DATASET EXCERPT:
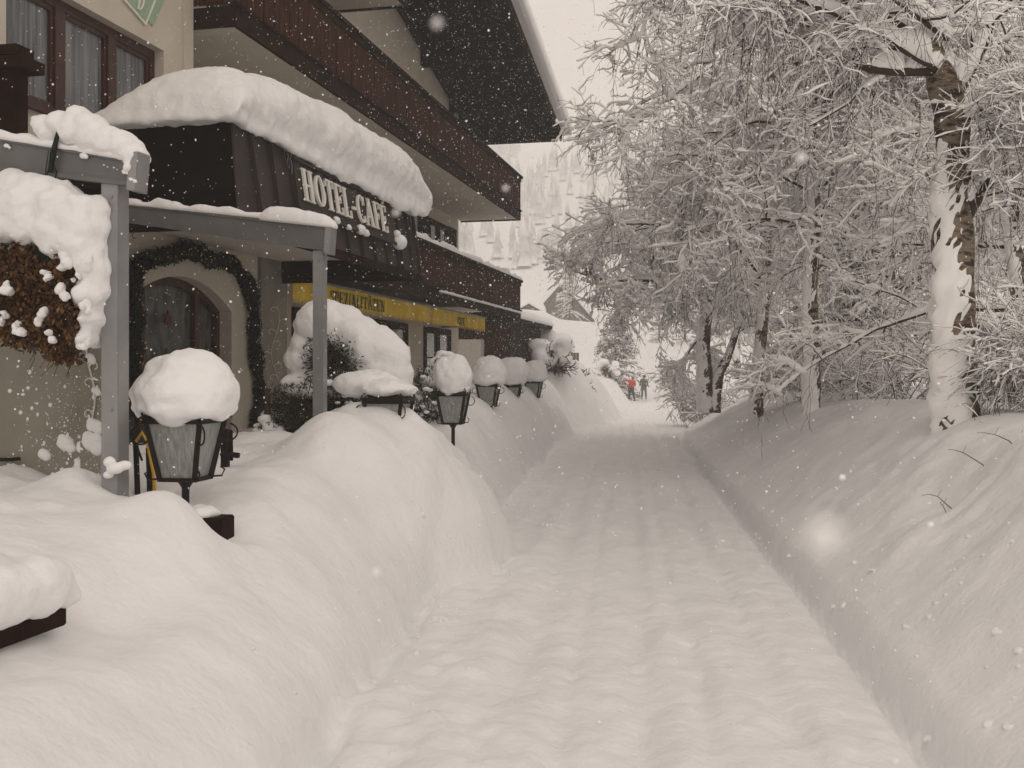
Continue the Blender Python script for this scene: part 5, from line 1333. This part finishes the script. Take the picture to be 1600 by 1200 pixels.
# wooded mountainside (uncountable, faint)
rg = np.random.default_rng(7); NT = 2400
tx = rg.uniform(-250, 250, NT); ty = 205+200*rg.random(NT); keepm = vn(tx*.03, ty*.03, seed=71)+.3*vn(tx*.1, ty*.1, seed=72) > -.3; tx = tx[keepm]; ty = ty[keepm]; n = len(tx)
tzz = GH(tx, ty); hh = rg.uniform(5, 11, n); ww = hh*rg.uniform(.12,.18,n)
S = 6; Vt = []; Ft = []
lev = [(0.02,1.0),(.30,.55),(.30,.80),(.60,.30),(.60,.52),(1.0,.02)]
th_ = np.arange(S)*2*math.pi/S
for lz, lr in lev:
    jr = rg.uniform(.8,1.25,(n,S)); Vt.append(np.stack([tx[:,None]+ww[:,None]*lr*jr*np.cos(th_), ty[:,None]+ww[:,None]*lr*jr*np.sin(th_), (tzz+hh*lz)[:,None]+np.zeros((n,S))], -1))
Vt = np.stack(Vt, 1).reshape(-1, 3); i = np.arange(n*len(lev)*S).reshape(n, len(lev), S)
Ft = np.stack([i[:,:-1,:], np.roll(i,-1,2)[:,:-1,:], np.roll(i,-1,2)[:,1:,:], i[:,1:,:]], -1).reshape(-1, 4)
mat('forest', (.72,.72,.72), .9, .1, base2=(.88,.88,.88), vscale=.6)  # snowy tone, paled further in the colour to stand in for haze
tag(link('mountain_forest', np_mesh('mountain_forest', Vt, Ft), M['forest']), 'faint snow-dusted forest on the mountainside above the chalets', 'forest', kind='stuff')

# ------------------------------------------------------------------ buildings beyond the hotel
# white side wall + brown barn right behind the hotel
D = 31; a = P(757, D, z=0)
ba = empty('barn', (a.x, a.y, 0), 0, 'low dark-brown wooden barn with white corner wall just past the hotel end', 'barn')
def zpy(py, D): return EYE-(py-HORIZ)/F_PX*D
q = MB(); y = 0; wd = P(798, D, z=0).x-a.x
for k in range(-12, int((wd)/.12)): q.box(k*.12, k*.12+.108, -.02+.006*(k%3), .05, .3, zpy(505,D))
q.build('wall', M['wood'], ba)
q = MB(); q.box(-1.5, wd, .05, 5, .3, zpy(505,D)-.02); q.build('wall', M['wood_dark'], ba)
q = MB(); q.box(-1.6, -.003, -.5, -.03, .3, zpy(531,D)); q.build('wall', M['white_wall'], ba)
q = MB(); q.box(-1.0, wd+.35, -.5, 5.2, zpy(505,D), zpy(505,D)+.12); q.build('roof', M['wood_dark'], ba)
o = snow_slab('roof_snow', None, -1.0, wd+.3, -.5, 5.2, lambda X,Y: X*0+zpy(505,D)+.122, .3, 16, 30, 5, .3, .03); o.parent = ba
# snow-roofed shed (785..870) and low fence
D = 36; a = P(792, D, z=0); b = P(868, D, z=0); wd = b.x-a.x
sh = empty('shed', (a.x, a.y, 0), 0, 'low shed under a thick white slab of roof snow, just right of the barn', 'shed')
q = MB(); q.box(.1, wd-.3, .1, 3.5, -.2, zpy(548,D)-.02); q.build('wall', M['wood_dark'], sh)
q = MB(); q.box(0, wd, 0, 3.7, zpy(548,D)-.02, zpy(548,D)+.05); q.build('roof', M['wood_dark'], sh)
o = snow_slab('roof_snow', None, -.1, wd+.05, -.1, 3.7, lambda X,Y: X*0+zpy(548,D)+.052, .72, 22, 22, 6, .35, .05); o.parent = sh
D = 34; a = P(757, D, z=0); b = P(858, D, z=0)
fe = empty('garden_fence', (a.x, a.y, 0), 0, 'low dark board fence topped with snow in front of the shed and barn', 'fence')
q = MB(); L_ = b.x-a.x; k = 0
while k*.11 < L_: q.box(k*.11, k*.11+.1, 0, .03, -.3, zpy(549,D)-.01*(k%2)); k += 1
q.build('boards', M['wood'], fe)
q = MB(); q.box(-.5, L_, .04, .08, -.3, zpy(562,D)+.25); q.build('back_rail', M['tan_far'], fe)
o = strip_snow('fence_snow', (0,.02,zpy(549,D)), (L_,.02,zpy(549,D)), .2, .09, None, 33, 60, .6); o.parent = fe
D = 52; a = P(872, D, z=0); b = P(905, D, z=0)
fe = empty('garden_fence', (a.x, a.y, 0), 0, 'short brown wooden fence panel left of the lone fir', 'fence')
q = MB(); L_ = b.x-a.x
for k in range(int(L_/.15)+1): q.box(k*.15, k*.15+.13, 0, .04, -.6, zpy(551,D))
q.build('boards', M['brown_far'], fe)
o = strip_snow('fence_snow', (0,.02,zpy(551,D)), (L_,.02,zpy(551,D)), .3, .14, None, 35, 30, .6); o.parent = fe

# far chalets with snowy gable roofs
def chalet(label, px0, px1, D, py_base, py_eave, py_ridge, depth, wallmat, over=.8, rot=0, ridge_px=None, zb=None):
    a = P(px0, D, z=0); b = P(px1, D, z=0); wd = (b-a).length; z0 = zpy(py_base, D); ze = zpy(py_eave, D); zr_ = zpy(py_ridge, D)
    r = empty('chalet', (a.x, a.y, 0), math.atan2(b.y-a.y, b.x-a.x)+rot, label, 'chalet')
    rx = wd*.5 if ridge_px is None else (ridge_px-px0)/F_PX*D
    q = MB(); q.prism([Vector((0,0,z0-3)), Vector((wd,0,z0-3)), Vector((wd,0,ze)), Vector((rx,0,zr_)), Vector((0,0,ze))], (0,depth,0)); q.build('wall', M[wallmat], r)
    for (x_, z_, w_, h_) in ((wd*.25, z0+.5, .9, 1.0), (wd*.62, z0+.5, .9, 1.0)):
        f_ = MB(); f_.box(x_, x_+w_, -.06, -.003, z_, z_+h_); wn = f_.build('window', M['wood_dark'], r)
        g = MB(); g.box(x_+.1, x_+w_-.1, -.07, -.062, z_+.1, z_+h_-.1); g.build('pane', M['pane_far'], wn)
    rf_ = MB(); ro = r
    for sgn_ in (0, 1):
        if sgn_ == 0: x0_, z0_, x1_, z1_ = -over, ze-over*(zr_-ze)/rx, rx, zr_
        else: x0_, z0_, x1_, z1_ = rx, zr_, wd+over, ze-over*(zr_-ze)/(wd-rx)
        rf_.hexa([(x0_,-over,z0_),(x1_,-over,z1_),(x1_,depth+over,z1_),(x0_,depth+over,z0_)], [(x0_,-over,z0_+.18),(x1_,-over,z1_+.18),(x1_,depth+over,z1_+.18),(x0_,depth+over,z0_+.18)])
    ro = rf_.build('roof', M['wood_dark'], r)
    sl, sr = (zr_-ze)/rx, (zr_-ze)/(wd-rx)
    o = snow_slab('roof_snow', None, -over, wd+over, -over, depth+over, lambda X,Y: np.where(X < rx, zr_-(rx-X)*sl, zr_-(X-rx)*sr)+.19, .9, 40, 30, 8, .7, .12); o.parent = ro
    return r
chalet('brown timber chalet gable with thick snow roof, half hidden behind the long bough', 843, 910, 135, 499, 484, 446, 10, 'brown_far', 1.4)
chalet('small tan wooden chalet left of the brown one, under a deep snow roof', 812, 840, 112, 502, 486, 478, 6, 'tan_far', .8)
chalet('pale distant house with snow roof, its grey eave showing left of the lone fir', 908, 945, 150, 556, 542, 526, 8, 'white_wall', 1.5)

# ------------------------------------------------------------------ PEOPLE
def skin(name, verts, edges, radii, mt, parent, sub=1):
    me = bpy.data.meshes.new(name); me.from_pydata([Vector(v) for v in verts], edges, []); me.update()
    o = bpy.data.objects.new('tmp', me); col.objects.link(o)
    o.modifiers.new('s', 'SKIN'); ss = o.modifiers.new('u', 'SUBSURF'); ss.levels = sub; ss.render_levels = sub
    for i, r_ in enumerate(radii):
        d = me.skin_vertices[0].data[i]; d.radius = r_ if isinstance(r_, tuple) else (r_, r_); d.use_root = (i == 0)
    dgr = bpy.context.evaluated_depsgraph_get(); res = bpy.data.meshes.new_from_object(o.evaluated_get(dgr))
    bpy.data.objects.remove(o); bpy.data.meshes.remove(me); res.materials.clear()
    return link(name, res, M[mt], parent, True)
def person(label, base, rz, J, coat, legs, hat, extra=None):
    r = empty('person', base, rz, label, 'person')
    V_ = [J[k] for k in ('pelvis','waist','chest','neck','head','shL','elL','haL','shR','elR','haR','hipL','knL','ftL','toL','hipR','knR','ftR','toR','crown')]
    E_ = [(0,1),(1,2),(2,3),(3,4),(4,19),(2,5),(5,6),(6,7),(2,8),(8,9),(9,10),(0,11),(11,12),(12,13),(13,14),(0,15),(15,16),(16,17),(17,18)]
    rr = [.13,.12,.14,.055,.09,.06,.045,.035,.06,.045,.035,.09,.06,.045,.035,.09,.06,.045,.035,.075]
    skin('body', V_, E_, rr, 'skin', r)
    Vc = [J[k] for k in ('pelvis','waist','chest','neck','shL','elL','wrL','shR','elR','wrR')]
    skin('jacket', Vc, [(0,1),(1,2),(2,3),(2,4),(4,5),(5,6),(2,7),(7,8),(8,9)], [.185,.175,.20,.085,.10,.075,.065,.10,.075,.065], coat, r)
    skin('trousers', [J['pelvis'],J['hipL'],J['knL'],J['anL'],J['hipR'],J['knR'],J['anR']], [(0,1),(1,2),(2,3),(0,4),(4,5),(5,6)], [.165,.115,.085,.075,.115,.085,.075], legs, r)
    skin('boots', [J['anL'],J['ftL'],J['toL']], [(0,1),(1,2)], [.07,.06,.05], 'dark_cloth', r); skin('boots', [J['anR'],J['ftR'],J['toR']], [(0,1),(1,2)], [.07,.06,.05], 'dark_cloth', r)
    h = Vector(J['head']); c = Vector(J['crown']); up = (c-h).normalized()
    bm = bmesh.new(); bmesh.ops.create_icosphere(bm, subdivisions=3, radius=1, matrix=Matrix.Translation(h+up*.055) @ Matrix.Diagonal((.105,.115,.10,1)))
    me = bpy.data.meshes.new('hat'); bm.to_mesh(me); bm.free(); link('hat', me, M[hat], r, True)
    # face details
    q = MB(); f = h+Vector((0,-.095,-.01)); q.tube([f, f+Vector((0,-.03,-.02))], [.014,.018], 6); q.build('nose', M['skin'], r)
    return r
# red jacket: back to us, right-leaning, arm thrown up to the left holding a shovel
b0 = gb(986, 74, 0)
b0 = P(986, 73, py=627)
J = dict(pelvis=(0,0,.88),waist=(.02,.03,1.05),chest=(.06,.10,1.30),neck=(.09,.16,1.45),head=(.13,.22,1.53),crown=(.16,.26,1.62),
 shL=(-.12,.10,1.38),elL=(-.36,.0,1.50),wrL=(-.56,-.08,1.37),haL=(-.62,-.10,1.30),shR=(.24,.10,1.36),elR=(.28,-.12,1.12),wrR=(.10,-.28,1.02),haR=(.02,-.32,1.0),
 hipL=(-.10,0,.84),knL=(-.12,-.06,.48),anL=(-.13,.0,.12),ftL=(-.13,-.0,.05),toL=(-.15,-.17,.04),
 hipR=(.10,0,.84),knR=(.17,-.04,.48),anR=(.24,.02,.12),ftR=(.24,.0,.05),toR=(.27,-.16,.04))
pr_ = person('person in a red jacket and dark trousers with one arm raised, on the far road', b0, R(YAW), J, 'red', 'dark_cloth', 'grey_cloth')
s_ = empty('snow_shovel', b0+Vector((0,0,0)), R(YAW), 'thin-handled snow shovel held out by the person in red', 'shovel')
q = MB(); q.tube([(-.66,-.12,1.33),(.10,-.33,.98)], .022, 6); q.build('handle', M['wood'], s_)
q = MB(); q.prism([Vector((.10,-.50,.86)),Vector((.40,-.50,.74)),Vector((.40,-.18,.74)),Vector((.10,-.18,.86))], (.01,0,.02)); q.build('blade', M['alu_dark'], s_)
b1 = P(1006, 76, py=624)
J2 = dict(pelvis=(0,0,.90),waist=(0,.0,1.08),chest=(0,.02,1.34),neck=(0,.03,1.50),head=(.02,.02,1.60),crown=(.03,.02,1.70),
 shL=(-.18,.02,1.40),elL=(-.26,-.06,1.14),wrL=(-.24,-.24,.98),haL=(-.22,-.30,.94),shR=(.18,.02,1.40),elR=(.26,-.06,1.14),wrR=(.20,-.22,1.0),haR=(.17,-.28,.97),
 hipL=(-.10,0,.86),knL=(-.12,-.08,.48),anL=(-.14,-.0,.12),ftL=(-.14,-.0,.05),toL=(-.15,-.17,.04),
 hipR=(.10,0,.86),knR=(.13,-.05,.48),anR=(.15,.02,.12),ftR=(.15,.0,.05),toR=(.18,-.16,.04))
p2_ = person('person in grey-green winter clothes and dark cap, standing right of the one in red', b1, R(YAW), J2, 'grey_cloth', 'grey_cloth', 'dark_cloth')
s2 = empty('snow_shovel', b1, R(YAW), 'shovel held down in both hands by the person in grey-green', 'shovel')
q = MB(); q.tube([(-.20,-.31,.96),(.20,-.33,1.02)], .02, 6); q.tube([(-.20,-.31,.96),(-.42,-.4,.25)], .02, 6); q.build('handle', M['wood'], s2)
q = MB(); q.prism([Vector((-.55,-.6,.22)),Vector((-.25,-.6,.16)),Vector((-.30,-.3,.22)),Vector((-.55,-.3,.28))], (0,0,.03)); q.build('blade', M['alu_dark'], s2)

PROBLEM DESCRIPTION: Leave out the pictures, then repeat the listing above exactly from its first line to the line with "chalets', 'forest', kind='stuff')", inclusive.

SOLUTION FOR THIS TASK:
Continue the Blender Python script for this scene: part 5, from line 1333. This part finishes the script. Take the picture to be 1600 by 1200 pixels.
# wooded mountainside (uncountable, faint)
rg = np.random.default_rng(7); NT = 2400
tx = rg.uniform(-250, 250, NT); ty = 205+200*rg.random(NT); keepm = vn(tx*.03, ty*.03, seed=71)+.3*vn(tx*.1, ty*.1, seed=72) > -.3; tx = tx[keepm]; ty = ty[keepm]; n = len(tx)
tzz = GH(tx, ty); hh = rg.uniform(5, 11, n); ww = hh*rg.uniform(.12,.18,n)
S = 6; Vt = []; Ft = []
lev = [(0.02,1.0),(.30,.55),(.30,.80),(.60,.30),(.60,.52),(1.0,.02)]
th_ = np.arange(S)*2*math.pi/S
for lz, lr in lev:
    jr = rg.uniform(.8,1.25,(n,S)); Vt.append(np.stack([tx[:,None]+ww[:,None]*lr*jr*np.cos(th_), ty[:,None]+ww[:,None]*lr*jr*np.sin(th_), (tzz+hh*lz)[:,None]+np.zeros((n,S))], -1))
Vt = np.stack(Vt, 1).reshape(-1, 3); i = np.arange(n*len(lev)*S).reshape(n, len(lev), S)
Ft = np.stack([i[:,:-1,:], np.roll(i,-1,2)[:,:-1,:], np.roll(i,-1,2)[:,1:,:], i[:,1:,:]], -1).reshape(-1, 4)
mat('forest', (.72,.72,.72), .9, .1, base2=(.88,.88,.88), vscale=.6)  # snowy tone, paled further in the colour to stand in for haze
tag(link('mountain_forest', np_mesh('mountain_forest', Vt, Ft), M['forest']), 'faint snow-dusted forest on the mountainside above the chalets', 'forest', kind='stuff')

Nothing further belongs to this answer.